Their book, “Remnants: The Last Jews of Poland,” was published last year, and some of the photographs appeared last September in National Geographic Magazine.

“We wanted to know who and what remains of this big and splendid world of Polish Jewry because nothing was known about it,” Niezabitowska said at a slide show/discussion at the National Press Club, where an exhibit of the photographs is on display through Aug. 14.

“The history of Polish Jews ended with the Holocaust. And the more we worked the more we understood how important it was,” he continued “We hope our work is a long step in the reconciliation between Poles and Jews.”

Anti-Semitism is no longer a major problem for Polish Jews, but loneliness and alienation are Many of the photographs show elderly people living alone in their apartments, their relatives having emigrated or perished in the concentration camps. Although they are free to leave Poland, they nevertheless don’t want to go to a new country with a different culture and language, Niezabitowska said.

“They feel some moral obligation to stay. They think they should do something for the culture,” Niezabitowska added. Very little remains of this Jewish culture. A photograph simply shows a door with the indentation of a mezuzah, and there are several photographs of the some 500 Jewish cemeteries.

But several of the photographs show what little Jewish tradition still survives. No rabbis are left in Poland, but there are two synagogues and several prayer houses where religious services are performed by community leaders.

There are several photographs of the controversial 1985 Bar Mitzvah, the first there held in years. The female rabbi who accompanied them was barely allowed to participate in the service by an American Orthodox rabbi.

THRIVING JEWISH THEATER

Paradoxically, Poland still has a thriving Yiddish theater which performs in state-sponsored Jewish clubs across the country.

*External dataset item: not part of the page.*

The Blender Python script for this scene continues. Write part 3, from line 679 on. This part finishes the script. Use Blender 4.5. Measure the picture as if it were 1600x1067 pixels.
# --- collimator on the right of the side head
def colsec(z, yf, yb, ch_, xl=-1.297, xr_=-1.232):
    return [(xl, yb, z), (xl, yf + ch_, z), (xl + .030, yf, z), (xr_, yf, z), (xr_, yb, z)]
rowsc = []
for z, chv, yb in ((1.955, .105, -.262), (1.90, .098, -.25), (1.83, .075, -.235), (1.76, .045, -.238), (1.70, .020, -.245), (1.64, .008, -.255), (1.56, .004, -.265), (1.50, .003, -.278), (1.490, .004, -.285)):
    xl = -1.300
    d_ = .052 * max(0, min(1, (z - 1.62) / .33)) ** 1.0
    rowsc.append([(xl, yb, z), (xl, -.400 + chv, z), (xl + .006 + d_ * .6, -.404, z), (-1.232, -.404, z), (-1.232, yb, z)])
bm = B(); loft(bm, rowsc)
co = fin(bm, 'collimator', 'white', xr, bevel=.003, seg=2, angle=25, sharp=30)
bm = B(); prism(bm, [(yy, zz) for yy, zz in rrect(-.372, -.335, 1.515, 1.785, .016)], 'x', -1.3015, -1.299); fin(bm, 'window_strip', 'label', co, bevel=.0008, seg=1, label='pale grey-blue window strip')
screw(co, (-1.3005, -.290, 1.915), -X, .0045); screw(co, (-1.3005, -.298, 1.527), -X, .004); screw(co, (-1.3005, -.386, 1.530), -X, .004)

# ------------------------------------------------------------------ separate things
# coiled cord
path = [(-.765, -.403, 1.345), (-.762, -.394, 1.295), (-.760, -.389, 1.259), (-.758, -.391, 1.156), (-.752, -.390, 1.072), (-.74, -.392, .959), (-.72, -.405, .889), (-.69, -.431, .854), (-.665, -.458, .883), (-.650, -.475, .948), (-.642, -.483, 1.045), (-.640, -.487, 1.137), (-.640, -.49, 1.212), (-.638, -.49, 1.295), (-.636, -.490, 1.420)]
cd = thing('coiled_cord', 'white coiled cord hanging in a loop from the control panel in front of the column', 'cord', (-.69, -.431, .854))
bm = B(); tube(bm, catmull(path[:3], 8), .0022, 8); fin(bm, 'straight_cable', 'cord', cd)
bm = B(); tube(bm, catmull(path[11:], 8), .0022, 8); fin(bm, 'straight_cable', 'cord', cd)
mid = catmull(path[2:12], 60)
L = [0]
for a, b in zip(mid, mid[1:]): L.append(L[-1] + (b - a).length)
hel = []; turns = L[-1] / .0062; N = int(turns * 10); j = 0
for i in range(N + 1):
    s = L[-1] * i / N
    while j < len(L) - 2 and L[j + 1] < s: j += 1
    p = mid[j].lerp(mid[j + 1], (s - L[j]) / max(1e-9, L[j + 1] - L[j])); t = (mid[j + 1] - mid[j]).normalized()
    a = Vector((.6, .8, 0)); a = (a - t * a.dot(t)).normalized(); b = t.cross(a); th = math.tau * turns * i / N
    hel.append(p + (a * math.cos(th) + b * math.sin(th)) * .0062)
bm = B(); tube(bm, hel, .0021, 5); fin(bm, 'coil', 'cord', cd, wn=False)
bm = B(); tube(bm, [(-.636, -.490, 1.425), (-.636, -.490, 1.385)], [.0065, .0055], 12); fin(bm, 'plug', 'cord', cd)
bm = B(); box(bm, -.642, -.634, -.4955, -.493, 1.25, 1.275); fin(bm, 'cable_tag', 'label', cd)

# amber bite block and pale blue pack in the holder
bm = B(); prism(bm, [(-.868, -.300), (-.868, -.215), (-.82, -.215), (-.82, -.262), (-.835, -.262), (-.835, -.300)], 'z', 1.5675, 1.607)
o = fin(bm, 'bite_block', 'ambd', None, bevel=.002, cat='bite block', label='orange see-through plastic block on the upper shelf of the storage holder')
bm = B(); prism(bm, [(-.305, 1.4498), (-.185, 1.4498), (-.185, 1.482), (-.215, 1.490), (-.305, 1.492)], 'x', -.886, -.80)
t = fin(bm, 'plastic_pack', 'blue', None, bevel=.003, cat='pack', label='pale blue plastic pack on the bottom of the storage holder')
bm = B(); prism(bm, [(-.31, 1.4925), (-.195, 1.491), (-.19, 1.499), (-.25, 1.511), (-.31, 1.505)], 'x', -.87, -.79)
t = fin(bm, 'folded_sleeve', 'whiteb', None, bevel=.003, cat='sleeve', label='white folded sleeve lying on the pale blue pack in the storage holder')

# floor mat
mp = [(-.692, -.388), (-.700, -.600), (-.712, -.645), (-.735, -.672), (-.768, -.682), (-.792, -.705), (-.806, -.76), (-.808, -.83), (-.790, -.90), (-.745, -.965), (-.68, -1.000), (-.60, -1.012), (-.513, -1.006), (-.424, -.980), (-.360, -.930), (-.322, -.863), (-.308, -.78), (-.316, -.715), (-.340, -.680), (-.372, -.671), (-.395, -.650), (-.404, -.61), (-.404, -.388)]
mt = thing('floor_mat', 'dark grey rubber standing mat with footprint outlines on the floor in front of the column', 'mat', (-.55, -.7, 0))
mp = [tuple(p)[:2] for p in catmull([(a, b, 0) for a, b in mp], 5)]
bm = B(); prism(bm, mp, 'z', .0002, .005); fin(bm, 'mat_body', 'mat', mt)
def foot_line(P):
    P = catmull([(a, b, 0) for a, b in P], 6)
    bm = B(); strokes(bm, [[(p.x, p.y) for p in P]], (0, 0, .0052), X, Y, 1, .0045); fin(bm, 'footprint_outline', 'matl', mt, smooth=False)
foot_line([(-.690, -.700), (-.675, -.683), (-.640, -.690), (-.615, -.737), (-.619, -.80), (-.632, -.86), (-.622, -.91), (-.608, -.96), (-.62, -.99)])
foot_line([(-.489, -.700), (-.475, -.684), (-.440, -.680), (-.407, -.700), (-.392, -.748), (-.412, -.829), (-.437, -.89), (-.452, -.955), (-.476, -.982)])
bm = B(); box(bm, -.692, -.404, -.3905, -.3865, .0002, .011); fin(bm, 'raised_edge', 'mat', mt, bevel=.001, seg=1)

“When people tell us it’s nonsense to have a Jewish theater in Poland when there are so few Jews, we always protest. For the old people, performances are the only joyful moment they have. It’s the only moment when they can hear Jewish words,” Niezabitowska said.

Niezabitowska, a reporter for the newspaper of the Polish opposition group Solidarity, said she learned about Jewish culture from her grandmother. She was deeply affected by the emigration of two Jewish school friends in 1968, when 25,000 Polish Jews left the country in the wake of the Six-Day War.

In 1983, the Polish public became interested in the Jewish community, Niczabitowska explained. Memoirs of survivors were sold out in bookstores, and the documentary film “Shoah” was shown on television.

Nevertheless, the couple could not find a Polish publisher for their book, which was printed in English and has been translated into German, and soon will be available in French.